PMs should encourage teams across the business to incorporate product data into their decision-making processes at every stage of the customer journey and product life cycle. From ideation and prioritization to testing and iteration, PMs should champion the power of quantitative product analytics, qualitative user feedback, and visual evidence in the form of session replays

Not only do all of these inputs serve as the “map” product teams should use to guide their own product development, they also serve as valuable insights to influence and inform other teams. For example, product data through a platform like Pendo can help teams like marketing, customer success, and enablement to better understand what’s working with their current programs and where adjustments need to be made to drive the desired results.

 

3. Promote a culture of experimentation and iteration

With their proximity to the product, data, and development teams, PMs are also in the perfect position to encourage a culture of experimentation and learning within their organizations. With a strong foundation of product data, PMs can work with teams throughout the business to pull on different levers (e.g. adding a tooltip to improve adoption, testing different in-app messaging to drive conversions, or playing with feature placement to see what yields the best engagement) to determine what actions most positively impact business performance. 

With a platform like Pendo, PMs can easily conduct experiments (e.g. guide experiments) and get customer feedback to validate decisions before going all-in on holistic product changes. Not only does this encourage a spirit of experimentation, but also serves as a safety net to ensure that any final decisions that are made have been fully vetted and supported by the data.

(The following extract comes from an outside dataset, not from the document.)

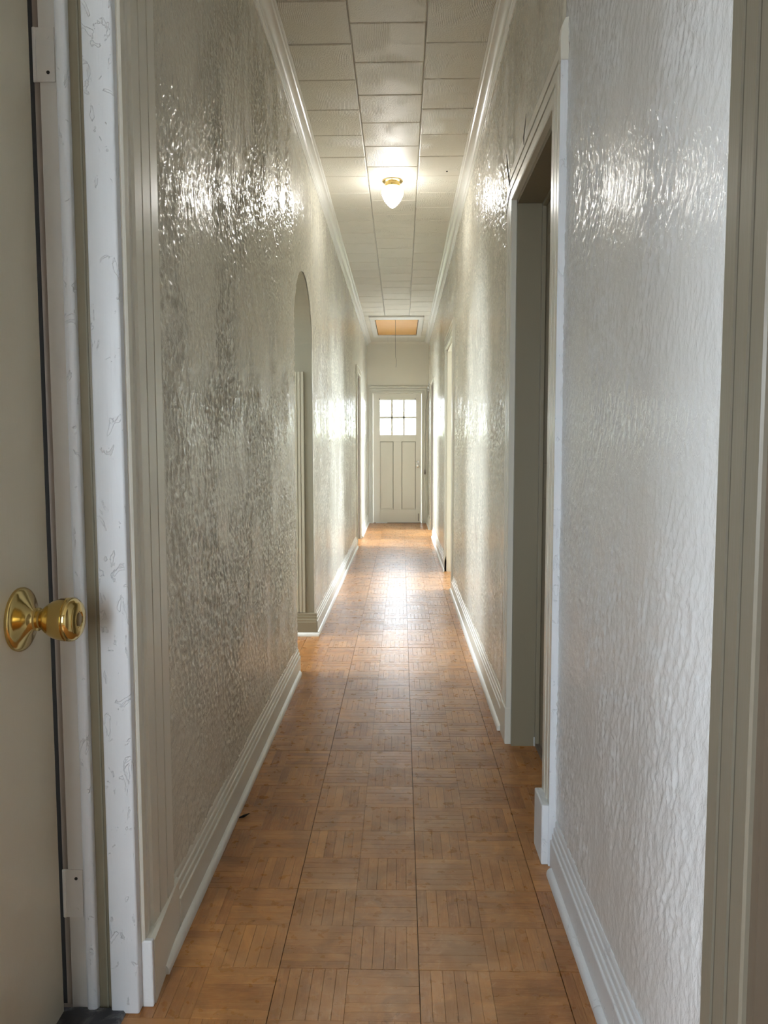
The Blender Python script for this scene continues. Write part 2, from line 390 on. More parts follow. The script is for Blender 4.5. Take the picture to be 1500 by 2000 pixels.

With a tool like Pendo Discover, product teams can build a repeatable, scalable engine of product discovery that allows them to test their ideas early and often, validate the direction of the features they’re building (with the people who will actually be using them), and easily communicate their plans back to relevant stakeholder groups. And because it’s part of the Pendo platform, other teams throughout the business will be able to see and learn from these actions, too—and apply those findings in their own work.